New American Economy has released a new report on refugees and their economic contributions to America. Here are some of their findings:

Refugees contribute meaningfully to our economy as earners and taxpayers. In 2015, the almost 2.3 million refugees captured in our analysis earned a collective $77.2 billion in household income. They also contributed $20.9 billion in taxes. That left them with $56.3 billion in disposable income, or spending power, to use at U.S. businesses.

While refugees receive initial assistance upon arriving in the United States, they see particularly sharp income increases in subsequent years. By the time a refugee has been in the country at least 25 years, their median household income reaches $67,000—a full $14,000 more than the median income of U.S. households overall.

Refugees have some of the highest entrepreneurship rates of any Americans. The United States was home to more than 180,000 refugee entrepreneurs in 2015. That means that 13 percent of refugees were entrepreneurs in 2015, compared to 9% of the U.S.-born population. The businesses of refugees also generated $4.6 billion in business income that year.

Refugees make particularly meaningful contributions to the economies of several large states.

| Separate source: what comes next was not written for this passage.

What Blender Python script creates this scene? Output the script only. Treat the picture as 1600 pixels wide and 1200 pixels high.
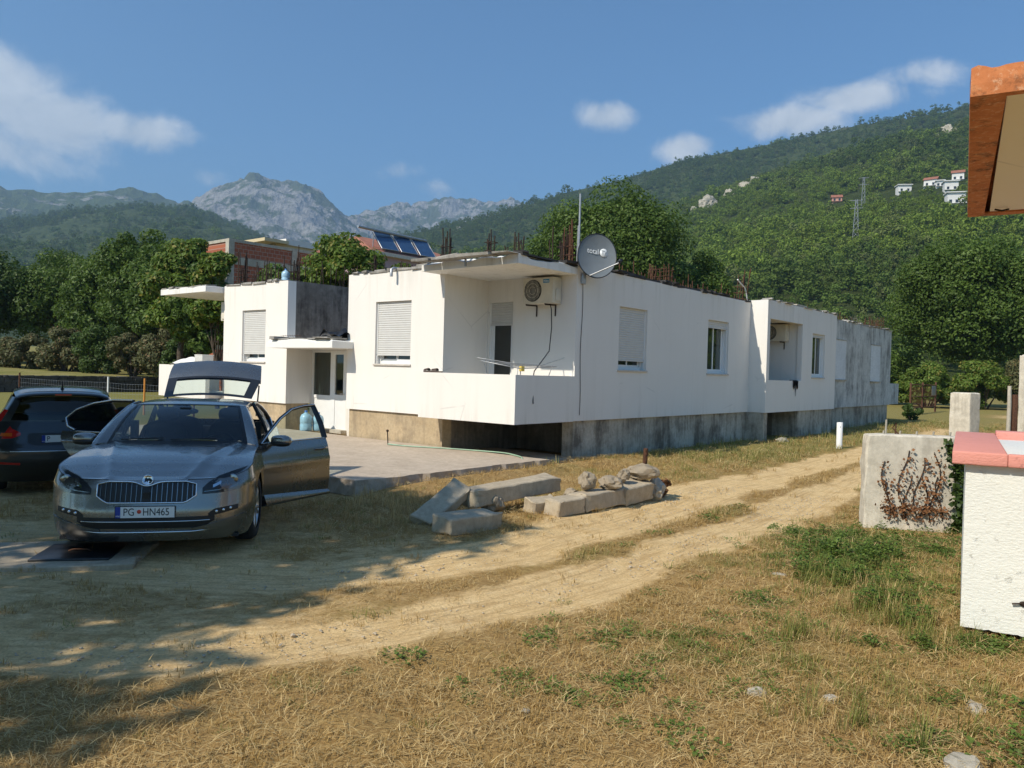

In 18 U.S. states—including Minnesota, Michigan, and Georgia—likely refugees hold more than $1 billion in spending power. In California alone, their spending power totals more than $17.2 billion, while in Texas, the equivalent figure is more than $4.6 billion.

In an era when the country faces unprecedented demographic challenges, refugees are uniquely positioned to help. Recent estimates have indicated that by 2030, 20.3 percent of the U.S. population will be older than age 65, up from just 12.4 percent in 2000. Refugees can help lessen the anticipated strain this will place on the U.S. workforce and entitlement programs. An estimated 77.1 percent of refugees are working-age, compared to the just 49.7 percent of the U.S.-born population.